Nas sociedades ocidentais, vivemos num tempo de aparente degradação democrática, com fenómenos de polarização e estridência emocional que fragmentam a comunidade e potenciam antagonismos irredutíveis, em nome das identidades de grupo, políticas ou ideológicas. As redes sociais não toleram espaço para a escuta refletida, para a compreensão mútua, abusando de algoritmos que nos colocam em competição e conflito, uns contra os outros, causando experiências de humilhação pública e acelerando processos de polarização emocional, política e ideológica, em palcos digitais propícios ao raciocínio motivado. A democracia degenerou em infocracia. Não nos escutamos uns aos outros porque a comunicação digital, uma comunicação sem comunidade, anula as possibilidades de escuta.

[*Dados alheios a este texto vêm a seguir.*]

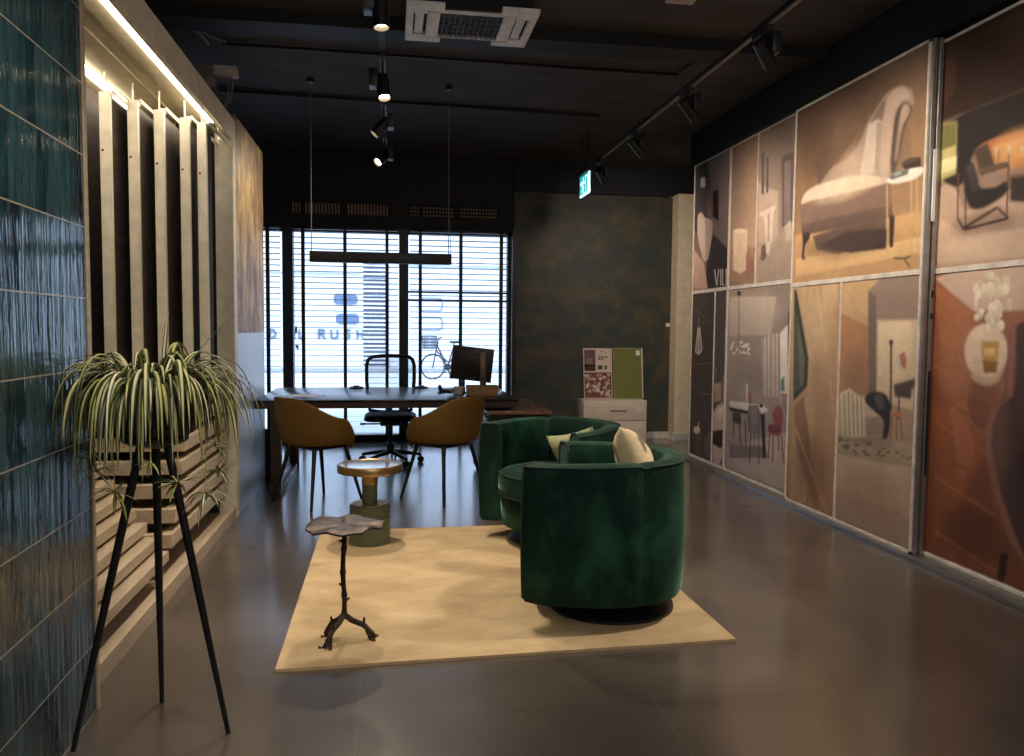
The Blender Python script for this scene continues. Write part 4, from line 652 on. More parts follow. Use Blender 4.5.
# ------------------------------------------------------------------ mesh builder
class MB:
    def __init__(self):
        self.bm = bmesh.new()
        self.cl = self.bm.loops.layers.float_color.new('tint'); self.op = None
    def box(self, x0, x1, y0, y1, z0, z1, bevel=0.0, m=None, seg=2):
        b = bmesh.new()
        bmesh.ops.create_cube(b, size=1.0)
        for v in b.verts:
            v.co = Vector(((x0 + x1) / 2 + v.co.x * (x1 - x0), (y0 + y1) / 2 + v.co.y * (y1 - y0), (z0 + z1) / 2 + v.co.z * (z1 - z0)))
        if bevel > 0:
            bmesh.ops.bevel(b, geom=list(b.edges), offset=bevel, segments=seg, affect='EDGES', profile=0.5)
        if m is not None: bmesh.ops.transform(b, matrix=m, verts=b.verts)
        self._merge(b); return self
    def _merge(self, b):
        mp = {}
        for v in b.verts: mp[v] = self.bm.verts.new(v.co)
        for f in b.faces:
            try: self.bm.faces.new([mp[v] for v in f.verts])
            except ValueError: pass
        b.free()
    def tube(self, pts, r, n=10, closed=False, cap=True):
        pts = [Vector(p) for p in pts]; N = len(pts)
        rs = r if isinstance(r, (list, tuple)) else [r] * N
        rings = []; up = None
        for i, p in enumerate(pts):
            if closed: d = pts[(i + 1) % N] - pts[i - 1]
            else: d = pts[min(i + 1, N - 1)] - pts[max(i - 1, 0)]
            d.normalize()
            if up is None:
                up = Vector((0, 0, 1)) if abs(d.z) < 0.9 else Vector((1, 0, 0))
            a = d.cross(up)
            if a.length < 1e-6: a = d.cross(Vector((0, 1, 0)))
            a.normalize(); b = a.cross(d).normalized(); up = b
            rings.append([self.bm.verts.new(p + (a * math.cos(t) + b * math.sin(t)) * rs[i]) for t in [2 * PI * k / n for k in range(n)]])
        for i in range(N if closed else N - 1):
            A, B = rings[i], rings[(i + 1) % N]
            for k in range(n): self.bm.faces.new((A[k], A[(k + 1) % n], B[(k + 1) % n], B[k]))
        if cap and not closed:
            self.bm.faces.new(rings[0][::-1]); self.bm.faces.new(rings[-1])
        return self
    def bar(self, a, b, w, h, up=(0, 0, 1)):
        a, b = Vector(a), Vector(b); d = (b - a).normalized(); s = d.cross(Vector(up))
        if s.length < 1e-5: s = d.cross(Vector((1, 0, 0)))
        s.normalize(); u = s.cross(d)
        R = [[self.bm.verts.new(p + s * (i * w / 2) + u * (j * h / 2)) for i, j in ((-1, -1), (1, -1), (1, 1), (-1, 1))] for p in (a, b)]
        for k in range(4): self.bm.faces.new((R[0][k], R[0][(k + 1) % 4], R[1][(k + 1) % 4], R[1][k]))
        self.bm.faces.new(R[0][::-1]); self.bm.faces.new(R[1]); return self
    def lathe(self, prof, c=(0, 0, 0), n=48, m=None):
        rings = []
        c = Vector(c)
        for r, z in prof:
            if r < 1e-6: rings.append([c + Vector((0, 0, z))])
            else: rings.append([c + Vector((r * math.cos(2 * PI * k / n), r * math.sin(2 * PI * k / n), z)) for k in range(n)])
        rings = [[self.bm.verts.new((m @ p) if m is not None else p) for p in rg] for rg in rings]
        for A, B in zip(rings, rings[1:]):
            for k in range(n):
                if len(A) == 1 and len(B) == 1: continue
                if len(A) == 1: self.bm.faces.new((A[0], B[k], B[(k + 1) % n]))
                elif len(B) == 1: self.bm.faces.new((A[k], A[(k + 1) % n], B[0]))
                else: self.bm.faces.new((A[k], A[(k + 1) % n], B[(k + 1) % n], B[k]))
        if len(rings[0]) > 1: self.bm.faces.new(rings[0][::-1])
        if len(rings[-1]) > 1: self.bm.faces.new(rings[-1])
        return self
    def cyl(self, a, b, r, n=20):
        return self.tube([a, b], r, n)
    def prism(self, poly, d, m=None):
        """extrude 3D polygon by vector d"""
        A = [Vector(p) for p in poly]; d = Vector(d); B = [p + d for p in A]
        if m is not None: A = [m @ p for p in A]; B = [m @ p for p in B]
        A = [self.bm.verts.new(p) for p in A]; B = [self.bm.verts.new(p) for p in B]
        n = len(A)
        self.bm.faces.new(A[::-1]); self.bm.faces.new(B)
        for k in range(n): self.bm.faces.new((A[k], A[(k + 1) % n], B[(k + 1) % n], B[k]))
        return self
    def grid(self, fn, nu, nv, closed_u=False, tint=None):
        V = [[self.bm.verts.new(fn(i / nu, j / nv)) for j in range(nv + 1)] for i in range(nu if closed_u else nu + 1)]
        L = len(V)
        for i in range(nu):
            for j in range(nv):
                q = (V[i][j], V[(i + 1) % L][j], V[(i + 1) % L][j + 1], V[i][j + 1])
                f = self.bm.faces.new(q)
                if tint:
                    uv = ((i, j), (i + 1, j), (i + 1, j + 1), (i, j + 1))
                    for lp, (a, b) in zip(f.loops, uv): lp[self.cl] = tint(a / nu, b / nv)
        return V
    def tri_poly(self, pts, tint):
        vs = [self.bm.verts.new(p) for p in pts]
        if self.op is not None:
            for v in vs: v[self.op] = 1.0
        for t in tessellate_polygon([[Vector(p) for p in pts]]):
            try: f = self.bm.faces.new([vs[i] for i in t])
            except ValueError: continue
            for lp in f.loops: lp[self.cl] = tint(lp.vert.co)
    def build(self, name, m, parent=None, base=None, smooth=True, angle=35, recalc=True):
        if recalc: bmesh.ops.recalc_face_normals(self.bm, faces=self.bm.faces)
        me = bpy.data.meshes.new(name)
        if base is not None: bmesh.ops.translate(self.bm, vec=-Vector(base), verts=self.bm.verts)
        self.bm.to_mesh(me); self.bm.free()
        if smooth:
            me.shade_smooth(); me.set_sharp_from_angle(angle=math.radians(angle))
        o = bpy.data.objects.new(name, me)
        if m is not None: me.materials.append(m)
        COL.objects.link(o)
        if parent is not None: o.parent = parent
        elif base is not None: o.location = base
        return o

def tag(o, label=None, cat=None, group=None, kind=None):
    if label: o['label'] = label
    if cat: o['category'] = cat
    if group: o['group'] = group
    if kind: o['kind'] = kind
    return o
def thing(name, label, cat, loc=(0, 0, 0), rz=0.0, group=None):
    o = bpy.data.objects.new(name, None); COL.objects.link(o)
    o.empty_display_size = 0.1
    o.location = loc; o.rotation_euler = (0, 0, rz)
    return tag(o, label, cat, group)
def struct(name, mb, m, smooth=False):
    return tag(mb.build(name, m, smooth=smooth), kind='structure')
def copy_tree(o, parent=None):
    c = o.copy(); COL.objects.link(c)
    if parent is not None: c.parent = parent
    for ch in list(o.children): copy_tree(ch, c)
    return c

# ------------------------------------------------------------------ camera (eye 1.32 m, slightly turned right and tipped down)
CAM_H = 1.32
FPX = 790.0
r0, r1, r2 = CAMROWS
cam = bpy.data.cameras.new('camera'); co = bpy.data.objects.new('camera', cam); COL.objects.link(co)
cam.sensor_fit = 'HORIZONTAL'; cam.sensor_width = 36.0; cam.lens = FPX * 36.0 / 1024.0
cam.clip_start = 0.05; cam.clip_end = 200
mw = Matrix(((r0[0], r1[0], -r2[0], 0), (r0[1], r1[1], -r2[1], 0), (r0[2], r1[2], -r2[2], CAM_H), (0, 0, 0, 1)))
co.matrix_world = mw
scene.camera = co

# ================================================================== THE SETTING
struct('floor', MB().box(-2.2, 3.8, -3.0, 9.45, -0.1, 0.0), M['floor'])
struct('ceiling', MB().box(-2.2, 3.8, -3.0, 9.45, 3.3, 3.4), M['ceiling'])
wt = struct('wall_left_tiled', MB().box(-0.10, 0.0, -5.86, 0.0, 0.0, 3.3), M['tile'])
wt.location = (-1.0, 2.825, 0.0); wt.rotation_euler = (0, 0, math.radians(1.5))
struct('trim_1', MB().box(-1.16, -0.994, 2.826, 2.846, 0.0, 3.3), M['oak'])
struct('wall_left', MB().box(-2.2, -2.05, -3.0, 9.45, 0.0, 3.3), M['greywall'])
struct('wall_left_bark', MB().box(-2.05, -1.05, 5.72, 6.90, 1.275, 2.765), M['cork'])
struct('wall_left_panel', MB().box(-2.05, -1.052, 5.72, 6.90, 0.0, 1.275), M['wainscot'])
struct('wall_right', MB().box(3.65, 3.8, -3.0, 9.45, 0.0, 3.3), M['greywall'])
struct('wall_rear', MB().box(-2.2, 3.8, -3.1, -3.0, 0.0, 3.3), M['greywall'])
struct('wall_back', MB().box(1.43, 3.36, 9.22, 9.45, 0.0, 2.915), M['mural_dark'])
struct('wall_back_pier', MB().box(3.36, 3.65, 9.02, 9.45, 0.0, 2.93), M['cream'])
struct('wall_back_bulkhead', MB().box(-2.05, 1.43, 9.25, 9.45, 2.455, 3.3), M['bulkhead'])
struct('trim_2', MB().box(1.43, 3.65, 9.20, 9.45, 2.93, 3.3), M['bulkhead'])
struct('trim_3', MB().box(1.400, 1.445, 9.12, 9.24, 0.0, 2.46), M['darkframe'])
struct('baseboard_back', MB().box(1.445, 3.36, 9.205, 9.22, 0.0, 0.085, 0.003), M['skirt'])
struct('baseboard_pier', MB().box(3.345, 3.65, 9.005, 9.02, 0.0, 0.09, 0.003), M['skirt'])

# shop window: three glazed bays between dark mullions
win = MB().build('window_1', None); tag(win, kind='structure')
f = MB()
f.box(-2.05, 1.42, 9.26, 9.36, 0.0, 0.085); f.box(-2.05, 1.42, 9.26, 9.36, 2.40, 2.455)
f.box(-1.205, -1.09, 9.24, 9.38, 0.0, 2.455); f.box(0.098, 0.205, 9.24, 9.38, 0.0, 2.455)
f.box(1.36, 1.42, 9.26, 9.36, 0.0, 2.455); f.box(-2.05, -1.98, 9.26, 9.36, 0.0, 2.455)
f.box(0.205, 1.36, 9.28, 9.33, 1.635, 1.658); f.box(0.205, 1.36, 9.28, 9.33, 1.730, 1.752)
f.build('window_frame', M['darkframe'], win, smooth=False)
for x0, x1 in ((-1.98, -1.205), (-1.09, 0.098), (0.205, 1.36)):
    MB().box(x0, x1, 9.305, 9.311, 0.085, 2.40).build('pane', M['glass'], win, smooth=False)
h = MB()
h.box(-1.065, -1.045, 9.20, 9.24, 1.25, 1.33, 0.004); h.box(-1.04, -1.028, 9.18, 9.22, 1.06, 1.12, 0.004); h.box(-1.062, -1.048, 9.20, 9.26, 1.08, 1.12)
h.build('door_handle', M['black'], win)

# venetian blinds
def blind(x0, x1, tapes, label, tilt):
    xm = (x0 + x1) / 2; b = (xm, 9.17, 2.45)
    t = thing('venetian_blind', label, 'blind', b, 0, 'venetian blinds of the shop window')
    m = MB(); z = 0.12
    while z < 2.40:
        mt = Matrix.Translation((xm, 9.17, z)) @ Matrix.Rotation(tilt, 4, 'X')
        m.box(-(x1 - x0) / 2, (x1 - x0) / 2, -0.024, 0.024, -0.0015, 0.0015, m=mt); z += 0.063
    m.build('slats', M['slat'], t, b, smooth=False)
    for tx in tapes:
        MB().box(tx - 0.018, tx + 0.018, 9.14, 9.144, 0.09, 2.44).box(tx - 0.018, tx + 0.018, 9.196, 9.2, 0.09, 2.44).build('ladder_tape', M['darkframe'], t, b, smooth=False)
    MB().box(x0, x1, 9.14, 9.20, 2.415, 2.45, 0.004).build('head_rail', M['darkframe'], t, b)
    MB().box(x0, x1, 9.145, 9.195, 0.07, 0.095, 0.004).build('bottom_rail', M['darkframe'], t, b)
blind(-1.96, -1.215, (-1.352, -1.80), 'narrow dark venetian blind left of the first thick mullion, beside the bark wall', BT)
blind(-1.08, 0.09, (-0.969, -0.508, -0.039), 'wide open venetian blind of the middle bay, behind the hanging bar lamp', BT)
blind(0.215, 1.35, (0.338, 0.803, 1.274), 'open venetian blind of the right bay, behind the monitor and in front of the bicycle', BT)

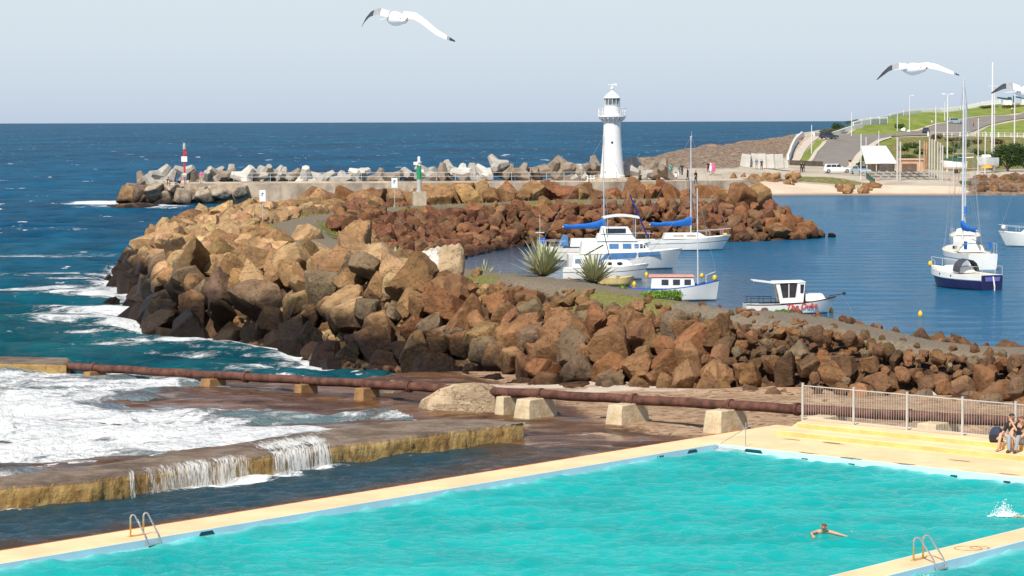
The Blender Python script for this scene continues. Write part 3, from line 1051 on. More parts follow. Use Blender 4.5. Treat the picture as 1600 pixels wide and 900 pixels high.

Muitas pessoas sentem-se incapazes de conseguir boas vidas, para si e para as suas famílias. As comunidades sentem-se incapazes de prever o futuro, tolhidas por poderes distantes, pela guerra e pelas características impessoais dos mercados. E os debates públicos não conseguem o equilíbrio construtivo do consenso, antes incentivam algumas pessoas a querer silenciar, pura e simplesmente, os seus opositores, denunciando uma ameaça corrosiva à saúde da democracia através de uma irritante aspereza na comunicação interpessoal. Confirma-se assim a “irracionalidade comunicativa” do momento presente, uma evidência nefasta que não pede um aperfeiçoamento legislativo, nem reformas institucionais, nem a escolha de políticos mais virtuosos, mas, acima de tudo, um maior envolvimento participativo dos cidadãos, com dedicação e compromisso, para uma melhoria consistente na qualidade da comunicação pública.